国が不正アクセスを開始?2020年に向けて急増するセキュリティ脅威はどう防ぐのか
2019年2月20日、総務省と情報通信研究機構(NICT)は、「NOTICE(National Operation Towards IoT Clean Environment)」と呼ぶプロジェクトを開始しました。これは、日本国内にあるIoT(Internet of Things)機器に外部からアクセスし、容易にログインできる(=セキュリティ対策に不備がある)機器を見つけると、プロバイダー(電気通信事業者)経由で該当機器を使っているユーザーに通知するというものです。
2020年に開催される東京オリンピックに向けて急増するといわれているサイバー攻撃。
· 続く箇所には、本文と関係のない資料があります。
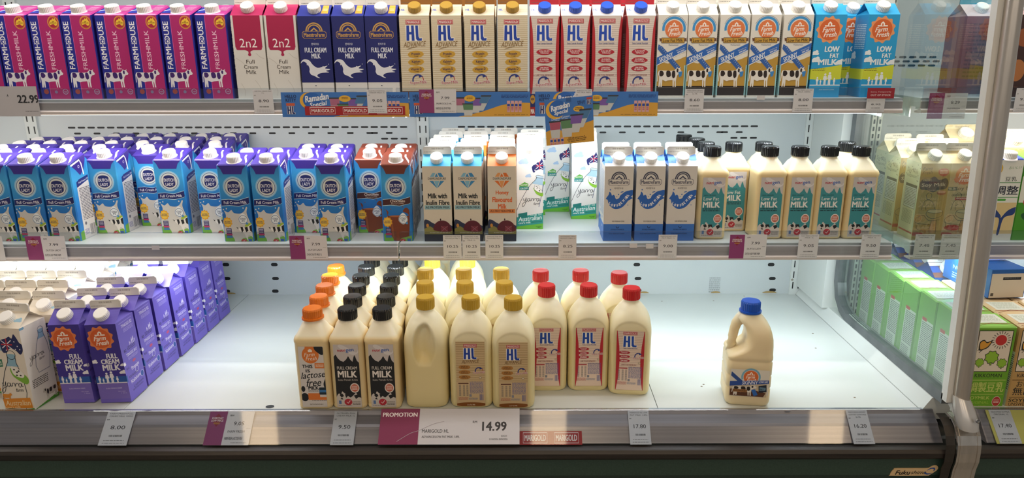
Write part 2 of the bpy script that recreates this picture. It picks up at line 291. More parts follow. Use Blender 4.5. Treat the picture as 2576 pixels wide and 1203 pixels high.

その対策は急務です。
IoT機器の侵入調査「NOTICE」とは
「NOTICE」は、初期設定のアカウント情報など、簡単に推測される可能性があるIDやパスワード(password、123456 など)の組合せ約100種類を用いて、実際にIoT機器にアクセスし、サイバー攻撃に悪用されるおそれのある機器を調査する試みです。問題が見つかった機器については、当該機器の情報をプロバイダーへ通知し、プロバイダーは当該機器の利用者を特定して注意喚起を実施します。また、NOTICEサポートセンターを設置し、専用サイトを開設。さらには利用者からの問合せに応じ、適切なセキュリティ対策を案内します。
調査対象となるのは、インターネット上に「グローバルIPアドレス※」で接続されている機器、約2億台です。具体的には、ルーター、Webカメラ、センサーなどです。
※「グローバルIPアドレス」とは、機器一つに対して一意のIPアドレス(インターネット上の住所のようなもの)を割り当てた状態の機器のこと。インターネットから特定機器へのアクセスが容易になるため、セキュリティ対策が不十分だと不正アクセスの標的とされやすくなる。
今回、NICTが使用するのは「ポートスキャン」という比較的一般的な手法です。技術的な観点で重要なのは、ポートスキャンのような「侵入できる機器を探す」行為は、悪意をもって不正アクセスを試みるハッカーが常々試していることです。つまり、インターネットの中で“可視化されていないだけ”であり、NOTICE同様の侵入を試みる行為は、日常的に発生しているのが実情です。
国内IoT機器へのサイバー攻撃件数が4割増!
NICTによれば、国内にあるIoT機器(約30万IPアドレス)へのサイバー攻撃の件数は、2018年合計で2121億パケット、1IPアドレス当たりでは約79万パケットとなり、2017年と比べて約1.4倍に増加しました。
攻撃パケットの内訳から見ると、海外組織からの調査目的と思われるスキャンが増加。2017年はスキャンパケット数が6.8%であったのに対して、2018年は35%(約753億パケット)に急増していました。
年々脅威を増す「不正アクセス」や「標的型攻撃メール」などの外部からの攻撃。特に最近は海外からの攻撃が増えていることが特徴です。2020年開催の東京オリンピック。2012年のロンドンオリンピックでは約2億件、2016年のリオオリンピックでは少なくとも約2000万件のサイバー攻撃があり、オリンピック開催国に多くのサイバー攻撃が行われることは間違いないと言ってよいでしょう。
サイバー攻撃は大企業だけでなく、すべての企業が狙われる可能性があります。直接、個人情報や金銭を詐取される可能性もあれば、踏み台にされ、加害者となることもあり得ます。「ウチは大丈夫」と思わずに、もしもに備えておくことが、企業を守るうえでは非常に大切です。